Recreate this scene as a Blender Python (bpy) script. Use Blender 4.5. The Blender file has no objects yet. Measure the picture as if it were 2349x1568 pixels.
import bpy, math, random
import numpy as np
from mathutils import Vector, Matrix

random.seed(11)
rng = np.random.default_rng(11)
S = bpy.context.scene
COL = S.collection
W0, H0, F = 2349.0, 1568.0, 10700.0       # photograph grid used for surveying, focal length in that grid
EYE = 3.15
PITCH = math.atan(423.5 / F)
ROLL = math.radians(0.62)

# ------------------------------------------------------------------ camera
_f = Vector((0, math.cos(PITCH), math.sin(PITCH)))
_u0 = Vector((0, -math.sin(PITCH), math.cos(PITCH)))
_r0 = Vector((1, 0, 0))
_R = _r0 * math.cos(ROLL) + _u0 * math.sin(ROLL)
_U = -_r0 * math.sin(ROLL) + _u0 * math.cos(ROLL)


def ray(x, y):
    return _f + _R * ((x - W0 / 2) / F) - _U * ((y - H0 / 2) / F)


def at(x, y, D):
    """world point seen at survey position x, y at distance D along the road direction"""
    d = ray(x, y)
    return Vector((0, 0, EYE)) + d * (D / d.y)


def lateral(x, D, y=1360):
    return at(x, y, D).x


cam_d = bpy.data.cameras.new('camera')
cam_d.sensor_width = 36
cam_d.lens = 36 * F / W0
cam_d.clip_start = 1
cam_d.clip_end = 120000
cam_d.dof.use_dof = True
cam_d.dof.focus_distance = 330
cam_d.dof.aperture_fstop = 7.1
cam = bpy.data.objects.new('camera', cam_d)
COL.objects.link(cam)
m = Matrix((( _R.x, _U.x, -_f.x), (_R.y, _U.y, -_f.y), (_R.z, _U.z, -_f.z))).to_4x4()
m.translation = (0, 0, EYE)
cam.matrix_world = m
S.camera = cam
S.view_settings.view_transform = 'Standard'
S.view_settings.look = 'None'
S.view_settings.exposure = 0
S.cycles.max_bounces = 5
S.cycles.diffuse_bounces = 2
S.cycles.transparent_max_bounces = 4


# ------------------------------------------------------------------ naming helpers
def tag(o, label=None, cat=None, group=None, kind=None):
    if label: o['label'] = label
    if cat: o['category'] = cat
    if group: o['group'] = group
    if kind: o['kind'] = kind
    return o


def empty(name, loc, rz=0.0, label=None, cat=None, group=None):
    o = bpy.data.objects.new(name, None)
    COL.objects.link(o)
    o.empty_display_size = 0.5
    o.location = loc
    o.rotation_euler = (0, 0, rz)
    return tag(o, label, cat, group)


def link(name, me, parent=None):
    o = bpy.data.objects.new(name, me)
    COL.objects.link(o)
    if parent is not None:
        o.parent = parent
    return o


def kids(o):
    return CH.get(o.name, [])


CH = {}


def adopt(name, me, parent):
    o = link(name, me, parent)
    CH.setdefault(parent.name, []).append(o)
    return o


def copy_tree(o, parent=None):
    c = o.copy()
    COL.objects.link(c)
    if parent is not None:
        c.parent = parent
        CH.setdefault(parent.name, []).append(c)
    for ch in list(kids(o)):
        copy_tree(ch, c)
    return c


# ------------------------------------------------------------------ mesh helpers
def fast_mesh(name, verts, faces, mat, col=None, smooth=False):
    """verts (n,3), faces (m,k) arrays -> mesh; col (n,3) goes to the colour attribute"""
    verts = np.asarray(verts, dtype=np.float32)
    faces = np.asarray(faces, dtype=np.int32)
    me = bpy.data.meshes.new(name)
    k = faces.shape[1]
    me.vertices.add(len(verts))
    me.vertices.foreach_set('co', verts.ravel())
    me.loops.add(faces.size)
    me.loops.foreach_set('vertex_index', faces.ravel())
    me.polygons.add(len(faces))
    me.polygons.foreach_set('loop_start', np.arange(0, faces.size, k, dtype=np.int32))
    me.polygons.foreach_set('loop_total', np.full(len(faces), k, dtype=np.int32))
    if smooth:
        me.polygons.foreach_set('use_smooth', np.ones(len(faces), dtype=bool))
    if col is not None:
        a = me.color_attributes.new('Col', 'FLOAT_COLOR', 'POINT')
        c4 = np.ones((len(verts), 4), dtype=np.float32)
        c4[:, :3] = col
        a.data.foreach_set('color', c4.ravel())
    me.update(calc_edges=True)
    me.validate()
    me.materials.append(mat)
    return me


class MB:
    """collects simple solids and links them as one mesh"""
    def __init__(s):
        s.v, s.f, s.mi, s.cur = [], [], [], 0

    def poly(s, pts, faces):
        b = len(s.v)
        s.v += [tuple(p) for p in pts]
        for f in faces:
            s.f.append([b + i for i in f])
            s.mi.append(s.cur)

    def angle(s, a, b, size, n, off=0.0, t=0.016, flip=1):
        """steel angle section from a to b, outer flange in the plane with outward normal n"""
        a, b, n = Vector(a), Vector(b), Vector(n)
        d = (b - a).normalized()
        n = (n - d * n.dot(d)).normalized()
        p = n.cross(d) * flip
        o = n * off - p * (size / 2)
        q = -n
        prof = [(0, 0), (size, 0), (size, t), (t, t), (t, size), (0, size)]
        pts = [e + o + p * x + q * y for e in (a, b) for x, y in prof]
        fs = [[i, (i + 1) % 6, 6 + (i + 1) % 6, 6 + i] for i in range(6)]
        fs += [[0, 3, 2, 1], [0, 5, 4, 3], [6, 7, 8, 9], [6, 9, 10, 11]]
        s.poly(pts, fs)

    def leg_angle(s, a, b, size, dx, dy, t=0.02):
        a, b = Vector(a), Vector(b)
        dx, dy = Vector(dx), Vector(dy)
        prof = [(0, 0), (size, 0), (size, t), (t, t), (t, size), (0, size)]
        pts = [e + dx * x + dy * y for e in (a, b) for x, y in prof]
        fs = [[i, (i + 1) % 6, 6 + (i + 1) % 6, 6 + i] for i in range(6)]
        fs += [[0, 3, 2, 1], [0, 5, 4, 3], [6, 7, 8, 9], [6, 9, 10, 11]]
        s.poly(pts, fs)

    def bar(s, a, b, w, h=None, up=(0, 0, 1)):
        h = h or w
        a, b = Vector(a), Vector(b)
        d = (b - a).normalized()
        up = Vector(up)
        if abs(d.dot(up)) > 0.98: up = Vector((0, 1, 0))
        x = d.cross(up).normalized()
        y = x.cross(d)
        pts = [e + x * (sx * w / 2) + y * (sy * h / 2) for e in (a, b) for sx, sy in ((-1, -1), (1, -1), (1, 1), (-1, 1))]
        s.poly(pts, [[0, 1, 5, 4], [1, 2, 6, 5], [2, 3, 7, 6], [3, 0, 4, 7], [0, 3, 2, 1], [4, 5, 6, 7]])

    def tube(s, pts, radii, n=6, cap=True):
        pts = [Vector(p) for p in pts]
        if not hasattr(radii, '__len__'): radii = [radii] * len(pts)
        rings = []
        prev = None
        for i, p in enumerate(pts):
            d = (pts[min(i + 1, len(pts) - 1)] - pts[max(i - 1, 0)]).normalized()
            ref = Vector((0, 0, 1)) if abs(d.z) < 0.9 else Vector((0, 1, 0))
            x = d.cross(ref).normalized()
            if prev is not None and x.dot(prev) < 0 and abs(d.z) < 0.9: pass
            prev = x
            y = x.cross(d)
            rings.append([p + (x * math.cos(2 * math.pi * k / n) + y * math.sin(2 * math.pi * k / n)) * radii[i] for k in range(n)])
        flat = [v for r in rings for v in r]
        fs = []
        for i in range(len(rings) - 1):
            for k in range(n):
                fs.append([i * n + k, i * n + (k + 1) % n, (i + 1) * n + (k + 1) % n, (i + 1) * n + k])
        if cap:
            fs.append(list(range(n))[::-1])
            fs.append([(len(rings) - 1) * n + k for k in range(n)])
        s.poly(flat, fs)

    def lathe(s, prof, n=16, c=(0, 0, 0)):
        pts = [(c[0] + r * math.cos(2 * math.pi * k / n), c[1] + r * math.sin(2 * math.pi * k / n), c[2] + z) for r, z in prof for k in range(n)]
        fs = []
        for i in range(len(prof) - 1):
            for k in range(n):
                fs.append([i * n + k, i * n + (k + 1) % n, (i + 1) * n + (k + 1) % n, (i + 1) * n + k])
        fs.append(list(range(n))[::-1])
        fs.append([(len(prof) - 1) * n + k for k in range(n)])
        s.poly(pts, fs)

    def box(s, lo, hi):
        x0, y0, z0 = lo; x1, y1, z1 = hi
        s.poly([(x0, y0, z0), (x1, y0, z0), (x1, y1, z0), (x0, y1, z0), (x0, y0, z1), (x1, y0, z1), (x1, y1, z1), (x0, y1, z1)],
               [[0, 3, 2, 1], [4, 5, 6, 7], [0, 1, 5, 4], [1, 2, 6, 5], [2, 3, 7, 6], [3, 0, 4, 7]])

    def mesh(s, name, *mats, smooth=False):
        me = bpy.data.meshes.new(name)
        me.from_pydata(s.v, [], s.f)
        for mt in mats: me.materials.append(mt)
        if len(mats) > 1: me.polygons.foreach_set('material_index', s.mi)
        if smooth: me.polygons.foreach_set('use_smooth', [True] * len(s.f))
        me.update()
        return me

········

EXERCISE: Quote exactly the first line of the data and every line after it through the one holding "ROLL = math.radians(0.62)".

COMPLETE ANSWER:
Recreate this scene as a Blender Python (bpy) script. Use Blender 4.5. The Blender file has no objects yet. Measure the picture as if it were 2349x1568 pixels.
import bpy, math, random
import numpy as np
from mathutils import Vector, Matrix

random.seed(11)
rng = np.random.default_rng(11)
S = bpy.context.scene
COL = S.collection
W0, H0, F = 2349.0, 1568.0, 10700.0       # photograph grid used for surveying, focal length in that grid
EYE = 3.15
PITCH = math.atan(423.5 / F)
ROLL = math.radians(0.62)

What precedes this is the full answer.